## PROBLEM STATEMENT
What you return should match every record exactly, with the images removed.

--- Start of SOURCE MATERIAL ---

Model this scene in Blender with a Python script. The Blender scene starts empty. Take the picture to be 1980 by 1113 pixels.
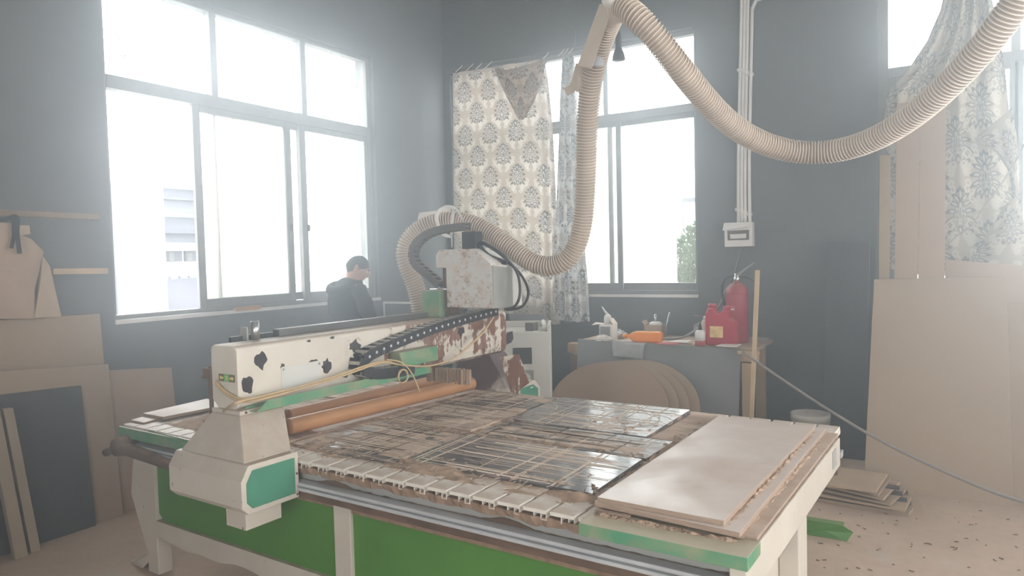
import bpy, bmesh, math, random
import numpy as np
from mathutils import Vector, Matrix
random.seed(7)
S = bpy.context.scene
COL = S.collection
PI = math.pi
# ------------------------------------------------------------------ camera
F, PIT, ROLL, YAW, YT, H = 1376.2, math.radians(-2.4055), math.radians(-1.400), math.radians(31.531), math.radians(-2.116), 1.65
_cy, _sy = math.cos(YAW), math.sin(YAW)
_fw = np.array([-_sy, _cy, 0.]); _rt = np.array([_cy, _sy, 0.]); _up = np.array([0, 0, 1.])
CW = math.cos(PIT) * _fw + math.sin(PIT) * _up
_u2 = -math.sin(PIT) * _fw + math.cos(PIT) * _up
CR = math.cos(ROLL) * _rt + math.sin(ROLL) * _u2
CU = -math.sin(ROLL) * _rt + math.cos(ROLL) * _u2
cam = bpy.data.cameras.new('camera'); cam.sensor_width = 36; cam.lens = F / 1980 * 36; cam.clip_end = 300
co = bpy.data.objects.new('camera', cam); COL.objects.link(co)
co.matrix_world = Matrix([[CR[0], CU[0], -CW[0], 0], [CR[1], CU[1], -CW[1], 0], [CR[2], CU[2], -CW[2], H], [0, 0, 0, 1]])
S.camera = co
# ------------------------------------------------------------------ sky, daylight, exposure
W = bpy.data.worlds.new('overcast_sky'); S.world = W; W.use_nodes = True
bg = W.node_tree.nodes['Background']; bg.inputs[0].default_value = (.93, .97, 1, 1); bg.inputs[1].default_value = 10.0
S.view_settings.view_transform = 'Standard'; S.view_settings.look = 'None'; S.view_settings.gamma = 1
S.view_settings.exposure = 0.36
HAZE, HAZE_ANISO, HAZE_COL = .108, .76, (.85, .92, .99)
def portal(loc, rot, sx, sy):
    l = bpy.data.lights.new('daylight_portal', 'AREA'); l.shape = 'RECTANGLE'; l.size = sx; l.size_y = sy
    l.cycles.is_portal = True
    o = bpy.data.objects.new('daylight_portal', l); o.location = loc; o.rotation_euler = rot; COL.objects.link(o)
XW, YW = -4.95, 6.67           # inner faces of the left and the back wall
XR, YF, ZC = 4.2, -3.2, 4.9    # right wall, front wall, ceiling
portal((XW - .24, 4.13, 2.5), (0, -PI / 2, 0), 2.5, 2.75)
portal((-3.3, YW + .24, 2.5), (-PI / 2, 0, 0), 2.6, 2.5)
portal((.9, YW + .24, 2.5), (-PI / 2, 0, 0), 2.8, 2.5)
portal((XR + .24, 2.2, 2.4), (0, PI / 2, 0), 2.6, 6.0)
portal((0.8, YF - .24, 1.6), (PI / 2, 0, 0), 2.8, 3.2)

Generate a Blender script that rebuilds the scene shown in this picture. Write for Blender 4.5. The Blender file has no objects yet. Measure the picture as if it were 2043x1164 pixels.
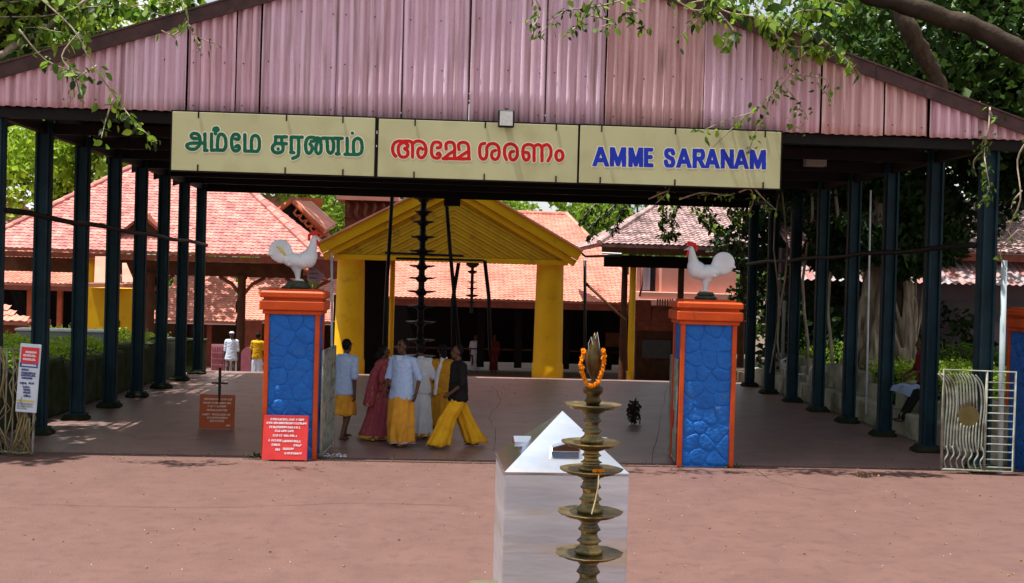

--- End of SOURCE MATERIAL ---

## REPLY
Model this scene in Blender with a Python script. The Blender scene starts empty. Take the picture to be 1980 by 1113 pixels.
import bpy, bmesh, math, random
import numpy as np
from mathutils import Vector, Matrix
random.seed(7)
S = bpy.context.scene
COL = S.collection
PI = math.pi
# ------------------------------------------------------------------ camera
F, PIT, ROLL, YAW, YT, H = 1376.2, math.radians(-2.4055), math.radians(-1.400), math.radians(31.531), math.radians(-2.116), 1.65
_cy, _sy = math.cos(YAW), math.sin(YAW)
_fw = np.array([-_sy, _cy, 0.]); _rt = np.array([_cy, _sy, 0.]); _up = np.array([0, 0, 1.])
CW = math.cos(PIT) * _fw + math.sin(PIT) * _up
_u2 = -math.sin(PIT) * _fw + math.cos(PIT) * _up
CR = math.cos(ROLL) * _rt + math.sin(ROLL) * _u2
CU = -math.sin(ROLL) * _rt + math.cos(ROLL) * _u2
cam = bpy.data.cameras.new('camera'); cam.sensor_width = 36; cam.lens = F / 1980 * 36; cam.clip_end = 300
co = bpy.data.objects.new('camera', cam); COL.objects.link(co)
co.matrix_world = Matrix([[CR[0], CU[0], -CW[0], 0], [CR[1], CU[1], -CW[1], 0], [CR[2], CU[2], -CW[2], H], [0, 0, 0, 1]])
S.camera = co
# ------------------------------------------------------------------ sky, daylight, exposure
W = bpy.data.worlds.new('overcast_sky'); S.world = W; W.use_nodes = True
bg = W.node_tree.nodes['Background']; bg.inputs[0].default_value = (.93, .97, 1, 1); bg.inputs[1].default_value = 10.0
S.view_settings.view_transform = 'Standard'; S.view_settings.look = 'None'; S.view_settings.gamma = 1
S.view_settings.exposure = 0.36
HAZE, HAZE_ANISO, HAZE_COL = .108, .76, (.85, .92, .99)
def portal(loc, rot, sx, sy):
    l = bpy.data.lights.new('daylight_portal', 'AREA'); l.shape = 'RECTANGLE'; l.size = sx; l.size_y = sy
    l.cycles.is_portal = True
    o = bpy.data.objects.new('daylight_portal', l); o.location = loc; o.rotation_euler = rot; COL.objects.link(o)
XW, YW = -4.95, 6.67           # inner faces of the left and the back wall
XR, YF, ZC = 4.2, -3.2, 4.9    # right wall, front wall, ceiling
portal((XW - .24, 4.13, 2.5), (0, -PI / 2, 0), 2.5, 2.75)
portal((-3.3, YW + .24, 2.5), (-PI / 2, 0, 0), 2.6, 2.5)
portal((.9, YW + .24, 2.5), (-PI / 2, 0, 0), 2.8, 2.5)
portal((XR + .24, 2.2, 2.4), (0, PI / 2, 0), 2.6, 6.0)
portal((0.8, YF - .24, 1.6), (PI / 2, 0, 0), 2.8, 3.2)

Generate a Blender script that rebuilds the scene shown in this picture. Write for Blender 4.5. The Blender file has no objects yet. Measure the picture as if it were 2043x1164 pixels.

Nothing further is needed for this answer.